La siguiente advertencia apunta hacia la consolidación bancaria, pues en Europa hay demasiados bancos. Hay que buscar concentraciones europeas, que, en ningún caso, se podrán escudar de nuevo, en cuanto a las entidades resultantes, en el «too big to fail». La Unión Bancaria es un acicate, con la unificación regulatoria, supervisora y resolutoria, para la aproximación de los bancos europeos. Los bancos fusionados tendrán una más amplia base de clientes, y mejores condiciones de capital y liquidez. Los retornos de la inversión y la innovación serán, sin dudarlo, mucho mayores, y se reforzará la función social consistente en prestar a las empresas más pequeñas.

Para concluir, Mersch se detiene en tres objetivos en los que habría que esmerarse:

- Superar definitivamente la crisis. Por ejemplo, mejorando el marco de la insolvencia de los deudores y acortando los plazos de los procesos.

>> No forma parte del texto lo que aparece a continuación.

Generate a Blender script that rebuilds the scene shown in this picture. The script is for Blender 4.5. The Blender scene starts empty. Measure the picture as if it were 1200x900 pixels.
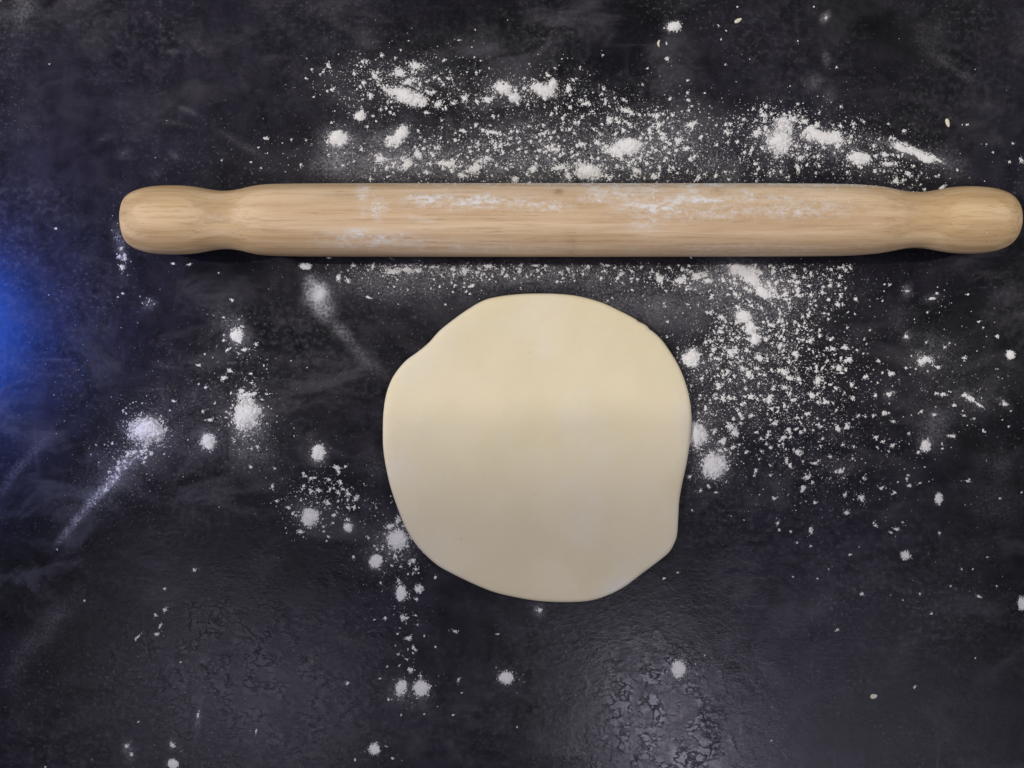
import bpy, bmesh, math, random
import numpy as np
from mathutils import Vector, Matrix, Euler

rng = np.random.default_rng(11)
random.seed(5)
sc = bpy.context.scene
C = sc.collection

# ------------------------------------------------------------------ camera, light, exposure
H = 0.55                       # lens height over the worktop
PX = 0.00042                   # metres of worktop per photo pixel
cam_d = bpy.data.cameras.new('camera')
cam_d.sensor_width = 36.0
cam_d.lens = 36.0 * H / (1200 * PX)
cam_d.clip_start, cam_d.clip_end = 0.01, 50
cam = bpy.data.objects.new('camera', cam_d)
cam.location = (0, 0, H)
cam.rotation_euler = (0, 0, 0)
C.objects.link(cam)
sc.camera = cam

w = bpy.data.worlds.new('World')
sc.world = w
w.use_nodes = True
bg = w.node_tree.nodes['Background']
bg.inputs[0].default_value = (0.93, 0.95, 1.0, 1)
bg.inputs[1].default_value = 0.13

sc.view_settings.view_transform = 'Standard'
sc.view_settings.look = 'None'
sc.view_settings.gamma = 1
sc.view_settings.exposure = 0.07
sc.view_settings.use_curve_mapping = False


def area(name, loc, target, sx, sy, power, col):
    d = bpy.data.lights.new(name, 'AREA')
    d.shape = 'RECTANGLE'
    d.size, d.size_y = sx, sy
    d.energy = power
    d.color = col
    o = bpy.data.objects.new(name, d)
    o.location = loc
    o.rotation_euler = (Vector(target) - Vector(loc)).to_track_quat('-Z', 'Y').to_euler()
    C.objects.link(o)
    return o


def spot(name, loc, axis, half, blend, power, col, radius):
    d = bpy.data.lights.new(name, 'SPOT')
    d.spot_size = 2 * half
    d.spot_blend = blend
    d.energy = power
    d.color = col
    d.shadow_soft_size = radius
    o = bpy.data.objects.new(name, d)
    o.location = loc
    o.rotation_euler = Vector(axis).to_track_quat('-Z', 'Y').to_euler()
    C.objects.link(o)
    return o


# ceiling lamps of the kitchen, left and right of the board (their mirror images lie outside the frame)
area('ceiling_lamp', (-2.8, 0.95, 2.3), (0, 0.05, 0), 0.60, 0.60, 32.0, (1.0, 0.965, 0.965))
area('ceiling_lamp', (2.8, 0.95, 2.3), (0, 0.05, 0), 0.60, 0.60, 26.0, (1.0, 0.965, 0.965))


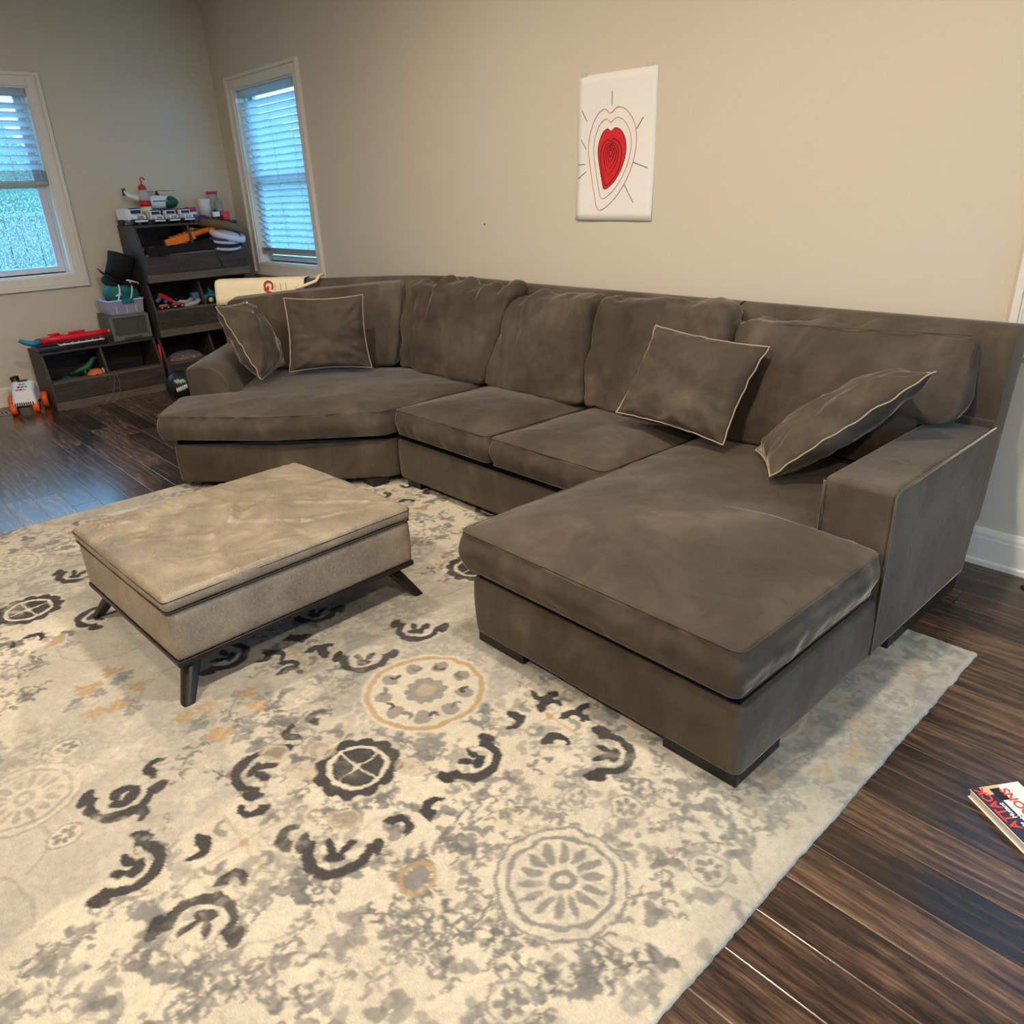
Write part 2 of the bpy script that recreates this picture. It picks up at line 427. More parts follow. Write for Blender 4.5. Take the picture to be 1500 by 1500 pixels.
def window(idx, T, w0, w1, z0, z1, label):
    """T maps (along, into_room, z); opening from w0 to w1. one structure empty with parts"""
    root = bpy.data.objects.new('window_%d' % idx, None); C.objects.link(root); struct(root)
    root['label'] = label
    def part(name, m, mt, bevel=0):
        m.v = [tuple(T(*p)) for p in m.v]; me = m.mesh(name)
        bm = bmesh.new(); bm.from_mesh(me); bmesh.ops.recalc_face_normals(bm, faces=bm.faces); bm.to_mesh(me); bm.free()
        o = link(name, me, mt, root); o['kind'] = 'structure'
        if bevel:
            b = o.modifiers.new('bevel', 'BEVEL'); b.width = bevel; b.segments = 2; b.limit_method = 'ANGLE'
        return o
    cw = .088
    for nm, box in (('casing', (w0-cw, w0, z0-cw, z1+cw)), ('casing', (w1, w1+cw, z0-cw, z1+cw)), ('casing', (w0, w1, z0-cw, z0)), ('casing', (w0, w1, z1, z1+cw))):
        m = MB(); a, b, c, d = box; m.box(a, b, 0, .016, c, d); part(nm, m, M['trim'], .003)
    m = MB()                                     # raised outer bead
    for a, b, c, d in ((w0-cw-.006, w0-cw+.02, z0-cw-.006, z1+cw+.006), (w1+cw-.02, w1+cw+.006, z0-cw-.006, z1+cw+.006), (w0-cw+.02, w1+cw-.02, z0-cw-.006, z0-cw+.02), (w0-cw+.02, w1+cw-.02, z1+cw-.02, z1+cw+.006)): m.box(a, b, 0, .03, c, d)
    for a, b, c, d in ((w0-cw+.02, w0-cw+.03, z0-cw+.02, z1+cw-.02), (w1+cw-.03, w1+cw-.02, z0-cw+.02, z1+cw-.02), (w0-cw+.03, w1+cw-.03, z0-cw+.02, z0-cw+.03)): m.box(a, b, 0, .022, c, d)
    part('casing_bead', m, M['trim'], .003)
    m = MB(); t = .012; dp = -.15
    m.box(w0, w0+t, dp, .002, z0, z1); m.box(w1-t, w1, dp, .002, z0, z1); m.box(w0+t, w1-t, dp, .002, z0, z0+t); m.box(w0+t, w1-t, dp, .002, z1-t, z1)
    part('jamb', m, M['trim'])
    zm = z0+(z1-z0)*.5
    for nm, za, zb, d0 in (('lower_sash', z0+t, zm+.02, -.105), ('upper_sash', zm-.02, z1-t, -.135)):
        m = MB(); s = .05; a, b = w0+t+.02, w1-t-.02
        m.box(a, a+s, d0-.02, d0+.02, za, zb); m.box(b-s, b, d0-.02, d0+.02, za, zb); m.box(a+s, b-s, d0-.02, d0+.02, za, za+s*1.1); m.box(a+s, b-s, d0-.02, d0+.02, zb-.035, zb)
        so = part(nm, m, M['vinyl'], .003)
        m = MB(); m.box(a+s-.005, b-s+.005, d0-.003, d0+.003, za+s, zb-.03); part('pane', m, M['glass'])
    m = MB(); m.box(w0+t, w0+t+.02, -.148, -.08, z0+t, z1-t); m.box(w1-t-.02, w1-t, -.148, -.08, z0+t, z1-t); m.box(w0+t+.02, w1-t-.02, -.148, -.085, z0+t, z0+t+.012)
    part('frame', m, M['vinyl'])
    return root
TB = lambda a, d, z: (a, WY-d, z)
TLf = lambda a, d, z: (XL+d, a, z)
window(1, TLf, Y1[0], Y1[1], ZL0, Z1, 'window in the left wall with a half raised blind over rainy glass')
window(2, TB, W2[0], W2[1], Z0, Z1, 'narrow window in the back wall beside the toy shelves')
window(3, TB, W3[0], W3[1], Z0, Z1, 'window at the right end of the back wall, only its edge in view')
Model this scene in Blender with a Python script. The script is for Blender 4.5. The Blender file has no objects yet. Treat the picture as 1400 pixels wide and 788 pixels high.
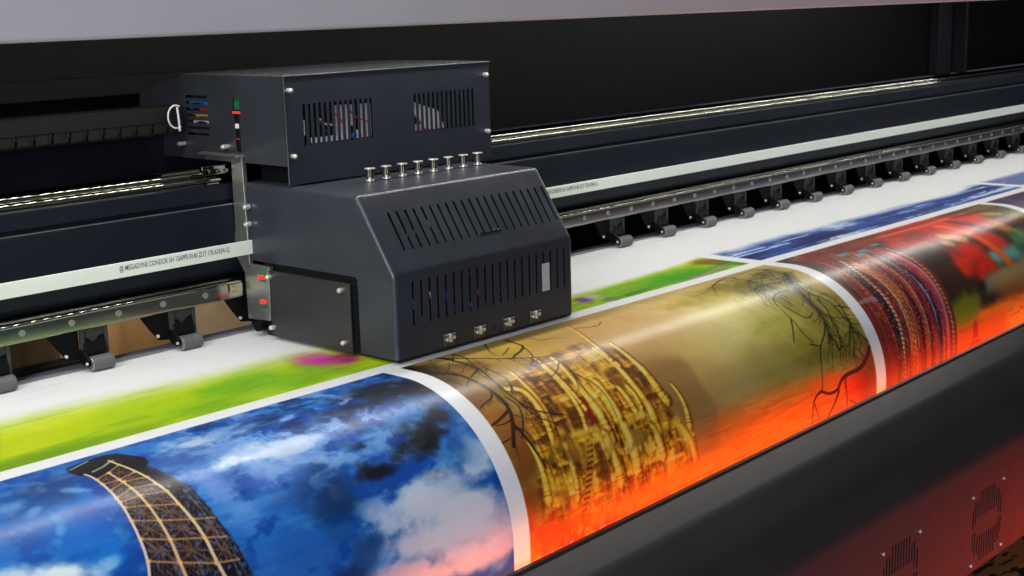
import bpy, math, random
import numpy as np
from mathutils import Matrix, Vector
random.seed(7)
PI = math.pi
SC = bpy.context.scene
COL = SC.collection

# ------------------------------------------------------------------ materials
def srgb(*c):
    r = []
    for v in c:
        v = v/255.0
        r.append(v/12.92 if v <= .04045 else ((v+.055)/1.055)**2.4)
    return tuple(r)

def mat(name, base, rough=.5, metal=0., bump=0., bscale=200., var=0., vscale=8., rvar=0., spec=.5, coat=0., aniso=0., emit=None, estr=0.,
        stretch=(1, 1, 1), dust=0.):
    m = bpy.data.materials.new(name); m.use_nodes = True
    nt = m.node_tree; nd = nt.nodes; lk = nt.links
    b = nd['Principled BSDF']
    b.inputs['Base Color'].default_value = (*base, 1); b.inputs['Roughness'].default_value = rough
    b.inputs['Metallic'].default_value = metal; b.inputs['Specular IOR Level'].default_value = spec
    b.inputs['Coat Weight'].default_value = coat; b.inputs['Anisotropic'].default_value = aniso
    if emit:
        b.inputs['Emission Color'].default_value = (*emit, 1); b.inputs['Emission Strength'].default_value = estr
    tc = nd.new('ShaderNodeTexCoord'); mp = nd.new('ShaderNodeMapping'); mp.inputs['Scale'].default_value = stretch
    lk.new(tc.outputs['Object'], mp.inputs['Vector'])
    if bump:
        n = nd.new('ShaderNodeTexNoise'); n.inputs['Scale'].default_value = bscale; n.inputs['Detail'].default_value = 3
        bp = nd.new('ShaderNodeBump'); bp.inputs['Strength'].default_value = bump; bp.inputs['Distance'].default_value = .001
        lk.new(mp.outputs[0], n.inputs['Vector']); lk.new(n.outputs['Fac'], bp.inputs['Height']); lk.new(bp.outputs[0], b.inputs['Normal'])
    last = None
    if var:
        n = nd.new('ShaderNodeTexNoise'); n.inputs['Scale'].default_value = vscale; n.inputs['Detail'].default_value = 6
        lk.new(mp.outputs[0], n.inputs['Vector'])
        mr = nd.new('ShaderNodeMapRange'); mr.inputs['From Min'].default_value = .3; mr.inputs['From Max'].default_value = .7
        mr.inputs['To Min'].default_value = 1-var; mr.inputs['To Max'].default_value = 1+var
        lk.new(n.outputs['Fac'], mr.inputs['Value'])
        mx = nd.new('ShaderNodeVectorMath'); mx.operation = 'SCALE'; mx.inputs[0].default_value = base
        lk.new(mr.outputs[0], mx.inputs['Scale']); last = mx.outputs[0]
    if dust:
        n = nd.new('ShaderNodeTexNoise'); n.inputs['Scale'].default_value = 120; n.inputs['Detail'].default_value = 2
        lk.new(tc.outputs['Object'], n.inputs['Vector'])
        mr = nd.new('ShaderNodeMapRange'); mr.inputs['From Min'].default_value = .76; mr.inputs['From Max'].default_value = .80
        mr.inputs['To Min'].default_value = 0; mr.inputs['To Max'].default_value = dust
        lk.new(n.outputs['Fac'], mr.inputs['Value'])
        mm = nd.new('ShaderNodeMix'); mm.data_type = 'RGBA'; mm.inputs['B'].default_value = (.4, .4, .4, 1)
        if last: lk.new(last, mm.inputs['A'])
        else: mm.inputs['A'].default_value = (*base, 1)
        lk.new(mr.outputs[0], mm.inputs['Factor']); last = mm.outputs['Result']
    if last: lk.new(last, b.inputs['Base Color'])
    if rvar:
        n = nd.new('ShaderNodeTexNoise'); n.inputs['Scale'].default_value = 14; n.inputs['Detail'].default_value = 5
        lk.new(mp.outputs[0], n.inputs['Vector'])
        mr = nd.new('ShaderNodeMapRange'); mr.inputs['To Min'].default_value = max(.02, rough-rvar); mr.inputs['To Max'].default_value = rough+rvar
        lk.new(n.outputs['Fac'], mr.inputs['Value']); lk.new(mr.outputs[0], b.inputs['Roughness'])
    return m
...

- Reforzar las titulizaciones, que es el ámbito donde los bancos y los mercados de capitales se encuentran. Hay que recordar, precisamos, que los bancos se nutren de los depósitos de los clientes, pero también de los fondos captados en los mercados de capitales, a los que concurren no como prestamistas sino como prestatarios.

- Aliviar la carga regulatoria de los bancos, pues hay quien afirma que la inseguridad regulatoria restringe la concesión de créditos.

Yves Mersch finaliza su discurso transmitiendo la convicción de que Europa necesita bancos fuertes que sostengan su economía, lo que se conseguirá creando un entorno de bancos bien capitalizados, con mejor información, transparencia y regulación.

Suscribimos en su totalidad las palabras de Yves Mersch, que aglutinan ideas sencillas pero innovadoras y vigorosas.